Similary, an economist and chief consultant at Biodun Adedipe Associates, Dr. Biodun Adedipe, said it was wise for government to seek a long-term capital to finance infrastructure development.

He pointed out that the Senate approved the request of President Muhammadu Buhari to raise the fund only when they were told that the money would be deployed to funding infrastructure with the other attendant benefits.

On the economic outlook for 2018, Adedipe said there was no doubt about the fact that Nigeria had exited recession. “We have had two quarters of positive growth back-to-back and there are strong indications that the last quarter of the year 2017 will record more GDP growth too.”

He advised businesses to begin to watch out for recovery signs.

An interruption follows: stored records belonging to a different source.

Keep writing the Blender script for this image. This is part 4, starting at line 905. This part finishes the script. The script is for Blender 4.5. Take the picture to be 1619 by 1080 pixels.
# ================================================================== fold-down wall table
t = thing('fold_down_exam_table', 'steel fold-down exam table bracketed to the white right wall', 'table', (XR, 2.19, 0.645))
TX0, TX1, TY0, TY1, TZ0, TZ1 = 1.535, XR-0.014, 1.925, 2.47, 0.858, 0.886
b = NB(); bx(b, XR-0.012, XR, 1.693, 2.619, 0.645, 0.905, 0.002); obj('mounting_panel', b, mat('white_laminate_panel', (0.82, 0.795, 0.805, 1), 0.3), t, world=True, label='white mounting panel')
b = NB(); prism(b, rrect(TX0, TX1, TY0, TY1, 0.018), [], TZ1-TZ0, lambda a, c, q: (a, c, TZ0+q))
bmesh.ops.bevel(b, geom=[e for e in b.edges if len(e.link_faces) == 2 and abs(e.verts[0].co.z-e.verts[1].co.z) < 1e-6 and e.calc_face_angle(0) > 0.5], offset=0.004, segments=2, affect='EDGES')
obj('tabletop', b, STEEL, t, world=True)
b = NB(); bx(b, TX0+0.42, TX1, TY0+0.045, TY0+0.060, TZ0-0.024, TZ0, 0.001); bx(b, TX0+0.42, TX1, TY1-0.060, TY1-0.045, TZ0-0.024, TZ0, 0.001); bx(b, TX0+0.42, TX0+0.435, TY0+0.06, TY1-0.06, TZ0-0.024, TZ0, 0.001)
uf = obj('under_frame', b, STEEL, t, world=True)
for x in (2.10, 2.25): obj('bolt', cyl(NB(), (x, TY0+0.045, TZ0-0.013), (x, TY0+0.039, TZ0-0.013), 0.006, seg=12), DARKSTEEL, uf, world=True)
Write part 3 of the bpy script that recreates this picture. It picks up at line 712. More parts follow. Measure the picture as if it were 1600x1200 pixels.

Adedipe further said: “A nation can go through the different phases of boom, recession and slump to recovery. So, there are recovery signs you need to begin to watch out for. Nigeria now has a brighter outlook. You must keep your eyes on sectors such as agriculture, manufacturing, ICT, real estate, mining and trade amongst others.” He explained that these were dominant contributors to the nation’s GDP as they were of interest for government.

Buhari, in his letter to the Senate earlier in the year, seeking the approval of the loan, said: “The Senate may wish to know that the proceeds of the proposed issuance of Eurobonds and Diaspora bonds in the ICM will be used to finance the deficit of the 2017 appropriation act and provide funding for capital projects in the budget.”

“The projects include the Mambilla hydro-power project, construction of the second runway of the Nnamdi Azikiwe International Airport, counterpart funding of rail projects and construction of Bonny road with a bridge across Opobo channel.”